Princess distinguished itself among its competitors with technological and marketing innovations during this period. The company developed sophisticated in-house booking, reservation, and management information systems and cooperated in the creation of tourist agency networks like Apollo, Sabre, and Worldspan. In 1997 Princess won praise for its introduction of a unique financing package dubbed the "Love Boat Loan." Though it charged anywhere from 14.9 percent to 26.9 percent interest, the program allowed vacationers to finance the cost of a cruise for up to 48 months.
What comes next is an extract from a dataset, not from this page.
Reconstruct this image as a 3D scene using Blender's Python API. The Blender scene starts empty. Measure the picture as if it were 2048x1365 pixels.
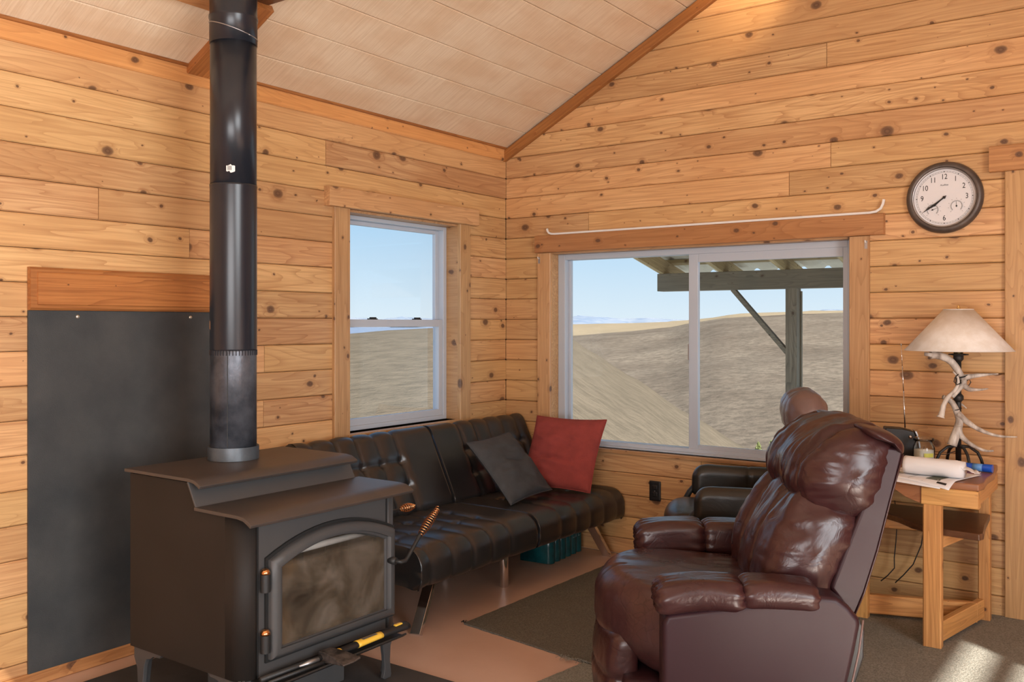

The cruise line suffered a black eye in 1991, when two passengers videotaped a Princess employee dumping bags of garbage into the ocean off the Florida Keys. Worse than the $500,000 fine was the public relations scandal that followed. Princess was able to redeem itself by inaugurating a comprehensive waste management program dubbed "Planet Princess." Within just a few years, the line had won praise from some of the cruise industry's biggest environmental critics, including the Center for Marine Conservation.

By the mid-1990s only seven percent of Americans had taken a cruise, leading many in the industry--including executives at Princess&mdashø conclude that there remained a large untapped market of potential cruisers. In March 1997 a spokesman for Princess told Travel Weekly, "We [in the cruise industry] are about to enter an era of dramatic prosperity--a great boom and upswing in the economy." Princess appeared amply prepared to accommodate that boom.